- [RECORDS FOR PROCESSING]
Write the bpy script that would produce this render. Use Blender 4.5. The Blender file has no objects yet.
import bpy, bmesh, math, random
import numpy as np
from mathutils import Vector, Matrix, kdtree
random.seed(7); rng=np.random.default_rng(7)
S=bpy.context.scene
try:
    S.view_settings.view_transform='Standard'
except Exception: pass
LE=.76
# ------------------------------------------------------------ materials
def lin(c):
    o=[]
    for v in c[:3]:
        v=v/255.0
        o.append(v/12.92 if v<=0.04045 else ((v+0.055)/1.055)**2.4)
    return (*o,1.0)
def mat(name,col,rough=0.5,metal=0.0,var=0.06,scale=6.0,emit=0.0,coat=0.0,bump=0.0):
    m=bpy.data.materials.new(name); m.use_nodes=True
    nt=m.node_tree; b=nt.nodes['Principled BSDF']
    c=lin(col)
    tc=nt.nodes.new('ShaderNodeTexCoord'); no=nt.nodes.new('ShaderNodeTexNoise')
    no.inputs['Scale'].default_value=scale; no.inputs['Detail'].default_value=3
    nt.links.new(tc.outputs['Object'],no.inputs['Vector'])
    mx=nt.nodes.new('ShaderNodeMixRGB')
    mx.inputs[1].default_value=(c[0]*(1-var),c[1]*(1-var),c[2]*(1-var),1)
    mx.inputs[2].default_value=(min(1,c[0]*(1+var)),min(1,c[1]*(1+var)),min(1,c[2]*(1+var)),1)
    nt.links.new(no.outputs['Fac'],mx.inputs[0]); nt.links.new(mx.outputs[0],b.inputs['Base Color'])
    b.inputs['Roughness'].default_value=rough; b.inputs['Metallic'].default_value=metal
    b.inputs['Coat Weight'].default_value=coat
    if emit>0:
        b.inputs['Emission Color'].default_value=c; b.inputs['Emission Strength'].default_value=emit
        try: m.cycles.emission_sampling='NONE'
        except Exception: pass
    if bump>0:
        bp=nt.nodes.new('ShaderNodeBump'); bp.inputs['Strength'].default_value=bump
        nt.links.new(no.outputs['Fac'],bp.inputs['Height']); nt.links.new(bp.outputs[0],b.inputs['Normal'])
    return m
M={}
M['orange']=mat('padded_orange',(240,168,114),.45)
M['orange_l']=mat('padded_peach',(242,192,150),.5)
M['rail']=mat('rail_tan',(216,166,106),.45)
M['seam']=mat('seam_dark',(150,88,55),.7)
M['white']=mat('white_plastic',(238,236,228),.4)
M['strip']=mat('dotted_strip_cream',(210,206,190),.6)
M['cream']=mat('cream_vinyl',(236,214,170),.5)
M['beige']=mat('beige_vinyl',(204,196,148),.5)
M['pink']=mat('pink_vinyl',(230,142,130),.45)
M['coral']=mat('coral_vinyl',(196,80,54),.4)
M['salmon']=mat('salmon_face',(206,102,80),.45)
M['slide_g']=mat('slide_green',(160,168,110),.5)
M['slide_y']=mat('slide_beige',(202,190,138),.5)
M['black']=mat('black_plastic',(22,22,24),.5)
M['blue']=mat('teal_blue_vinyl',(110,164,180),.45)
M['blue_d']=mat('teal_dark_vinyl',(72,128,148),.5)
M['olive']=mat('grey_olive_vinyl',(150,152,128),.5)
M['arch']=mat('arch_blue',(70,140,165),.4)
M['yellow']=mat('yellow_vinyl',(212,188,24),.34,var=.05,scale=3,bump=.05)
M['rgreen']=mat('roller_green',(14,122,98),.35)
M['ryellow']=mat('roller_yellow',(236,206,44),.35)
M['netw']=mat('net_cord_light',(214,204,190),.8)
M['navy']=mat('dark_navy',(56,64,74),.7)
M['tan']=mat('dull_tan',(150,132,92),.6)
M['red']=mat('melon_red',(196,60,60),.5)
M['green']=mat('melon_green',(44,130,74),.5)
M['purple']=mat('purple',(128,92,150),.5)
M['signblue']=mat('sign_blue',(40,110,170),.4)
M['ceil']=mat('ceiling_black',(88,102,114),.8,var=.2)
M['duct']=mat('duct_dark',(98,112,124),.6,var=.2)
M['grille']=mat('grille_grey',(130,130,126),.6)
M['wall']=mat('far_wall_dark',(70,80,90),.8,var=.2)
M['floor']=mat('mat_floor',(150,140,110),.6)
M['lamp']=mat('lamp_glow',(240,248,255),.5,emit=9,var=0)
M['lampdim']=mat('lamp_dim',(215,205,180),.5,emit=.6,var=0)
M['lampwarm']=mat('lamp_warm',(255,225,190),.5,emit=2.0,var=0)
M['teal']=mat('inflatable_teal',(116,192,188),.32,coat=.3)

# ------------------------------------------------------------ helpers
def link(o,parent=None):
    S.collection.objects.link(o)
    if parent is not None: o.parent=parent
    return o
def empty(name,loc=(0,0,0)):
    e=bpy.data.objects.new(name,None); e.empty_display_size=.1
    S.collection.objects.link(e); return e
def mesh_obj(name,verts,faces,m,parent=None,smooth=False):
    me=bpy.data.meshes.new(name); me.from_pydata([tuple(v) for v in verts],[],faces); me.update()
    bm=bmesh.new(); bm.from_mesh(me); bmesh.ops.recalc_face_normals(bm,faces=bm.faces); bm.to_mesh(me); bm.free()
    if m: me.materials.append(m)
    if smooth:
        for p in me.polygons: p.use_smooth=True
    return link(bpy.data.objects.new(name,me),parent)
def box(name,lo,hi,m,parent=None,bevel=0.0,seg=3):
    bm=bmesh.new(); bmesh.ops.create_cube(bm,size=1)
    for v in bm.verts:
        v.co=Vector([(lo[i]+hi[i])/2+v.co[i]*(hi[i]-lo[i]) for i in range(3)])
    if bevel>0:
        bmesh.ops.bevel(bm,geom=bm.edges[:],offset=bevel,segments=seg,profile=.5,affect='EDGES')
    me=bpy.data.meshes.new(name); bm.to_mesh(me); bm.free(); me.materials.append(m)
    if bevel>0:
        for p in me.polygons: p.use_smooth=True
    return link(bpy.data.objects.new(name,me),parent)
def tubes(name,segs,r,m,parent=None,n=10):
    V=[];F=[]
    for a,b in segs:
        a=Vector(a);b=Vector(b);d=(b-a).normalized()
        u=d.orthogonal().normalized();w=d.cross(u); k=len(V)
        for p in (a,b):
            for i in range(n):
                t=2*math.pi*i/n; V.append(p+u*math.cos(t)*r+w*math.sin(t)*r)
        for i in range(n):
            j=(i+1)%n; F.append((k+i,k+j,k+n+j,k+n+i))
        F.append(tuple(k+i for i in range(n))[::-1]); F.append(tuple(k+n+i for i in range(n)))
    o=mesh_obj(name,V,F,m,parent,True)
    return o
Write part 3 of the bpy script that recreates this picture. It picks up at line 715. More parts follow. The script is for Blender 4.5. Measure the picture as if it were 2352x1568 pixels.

- [WORK TO BE COMPLETED]
Copy out all lines from the material above that contain the string "script".

- [PROBLEM SOLUTION]
Write the bpy script that would produce this render. Use Blender 4.5. The Blender file has no objects yet.
Write part 3 of the bpy script that recreates this picture. It picks up at line 715. More parts follow. The script is for Blender 4.5. Measure the picture as if it were 2352x1568 pixels.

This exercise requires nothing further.